(Scene script records)
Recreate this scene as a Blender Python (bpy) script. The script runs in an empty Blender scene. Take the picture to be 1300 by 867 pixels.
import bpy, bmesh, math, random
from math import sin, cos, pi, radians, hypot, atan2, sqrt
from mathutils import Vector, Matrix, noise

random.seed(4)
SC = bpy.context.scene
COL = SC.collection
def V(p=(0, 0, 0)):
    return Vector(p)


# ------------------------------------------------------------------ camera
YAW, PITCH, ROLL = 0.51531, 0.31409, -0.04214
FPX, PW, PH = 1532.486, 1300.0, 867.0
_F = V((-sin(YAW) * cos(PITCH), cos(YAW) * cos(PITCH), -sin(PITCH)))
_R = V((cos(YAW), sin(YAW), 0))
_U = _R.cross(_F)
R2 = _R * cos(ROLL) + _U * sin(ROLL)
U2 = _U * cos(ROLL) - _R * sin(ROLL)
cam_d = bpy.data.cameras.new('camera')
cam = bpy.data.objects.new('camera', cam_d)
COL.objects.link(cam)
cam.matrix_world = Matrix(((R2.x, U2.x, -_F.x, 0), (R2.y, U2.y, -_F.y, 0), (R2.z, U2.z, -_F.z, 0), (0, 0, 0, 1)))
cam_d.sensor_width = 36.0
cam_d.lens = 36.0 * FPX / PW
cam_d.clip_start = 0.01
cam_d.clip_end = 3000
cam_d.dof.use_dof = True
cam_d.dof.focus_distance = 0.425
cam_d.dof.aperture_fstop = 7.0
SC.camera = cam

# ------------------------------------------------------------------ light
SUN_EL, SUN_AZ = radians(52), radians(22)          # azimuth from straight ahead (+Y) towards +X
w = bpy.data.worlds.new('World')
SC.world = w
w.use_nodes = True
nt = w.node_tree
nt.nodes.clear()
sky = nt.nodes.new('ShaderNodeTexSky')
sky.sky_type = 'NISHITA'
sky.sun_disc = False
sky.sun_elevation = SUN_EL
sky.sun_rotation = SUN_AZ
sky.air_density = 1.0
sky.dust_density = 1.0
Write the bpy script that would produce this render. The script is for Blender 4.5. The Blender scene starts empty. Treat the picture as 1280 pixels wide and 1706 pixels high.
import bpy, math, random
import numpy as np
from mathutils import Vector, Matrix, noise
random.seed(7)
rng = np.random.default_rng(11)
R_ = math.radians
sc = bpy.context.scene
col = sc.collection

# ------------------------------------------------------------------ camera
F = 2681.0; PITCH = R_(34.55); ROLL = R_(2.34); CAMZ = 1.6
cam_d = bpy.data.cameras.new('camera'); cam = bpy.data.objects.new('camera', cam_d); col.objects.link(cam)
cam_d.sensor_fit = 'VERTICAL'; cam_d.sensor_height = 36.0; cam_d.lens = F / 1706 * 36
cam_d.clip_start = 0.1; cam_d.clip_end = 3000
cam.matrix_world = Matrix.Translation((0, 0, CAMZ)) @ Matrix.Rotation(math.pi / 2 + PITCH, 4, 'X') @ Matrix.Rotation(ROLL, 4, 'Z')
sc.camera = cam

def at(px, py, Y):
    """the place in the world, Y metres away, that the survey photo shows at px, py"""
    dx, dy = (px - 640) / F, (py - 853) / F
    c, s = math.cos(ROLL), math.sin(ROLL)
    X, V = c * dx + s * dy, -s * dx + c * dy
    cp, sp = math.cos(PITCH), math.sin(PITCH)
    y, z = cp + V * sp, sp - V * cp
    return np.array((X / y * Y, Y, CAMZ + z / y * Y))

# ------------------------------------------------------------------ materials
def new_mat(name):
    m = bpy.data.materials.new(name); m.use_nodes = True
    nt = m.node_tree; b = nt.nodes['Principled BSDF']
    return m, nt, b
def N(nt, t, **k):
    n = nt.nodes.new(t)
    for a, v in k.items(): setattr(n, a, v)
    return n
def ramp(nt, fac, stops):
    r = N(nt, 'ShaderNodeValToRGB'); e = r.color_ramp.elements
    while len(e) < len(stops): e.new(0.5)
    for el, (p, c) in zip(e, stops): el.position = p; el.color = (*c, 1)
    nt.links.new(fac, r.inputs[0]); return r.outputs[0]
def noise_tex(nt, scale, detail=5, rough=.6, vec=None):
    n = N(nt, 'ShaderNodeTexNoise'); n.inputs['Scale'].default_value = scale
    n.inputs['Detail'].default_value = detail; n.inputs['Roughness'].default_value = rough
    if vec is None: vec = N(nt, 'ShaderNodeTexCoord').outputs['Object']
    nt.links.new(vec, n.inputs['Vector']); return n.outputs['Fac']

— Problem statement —
Go through the records. Copy each line where "that" appears.

— Final result —
Write the bpy script that would produce this render. The script is for Blender 4.5. The Blender scene starts empty. Treat the picture as 1280 pixels wide and 1706 pixels high.
    """the place in the world, Y metres away, that the survey photo shows at px, py"""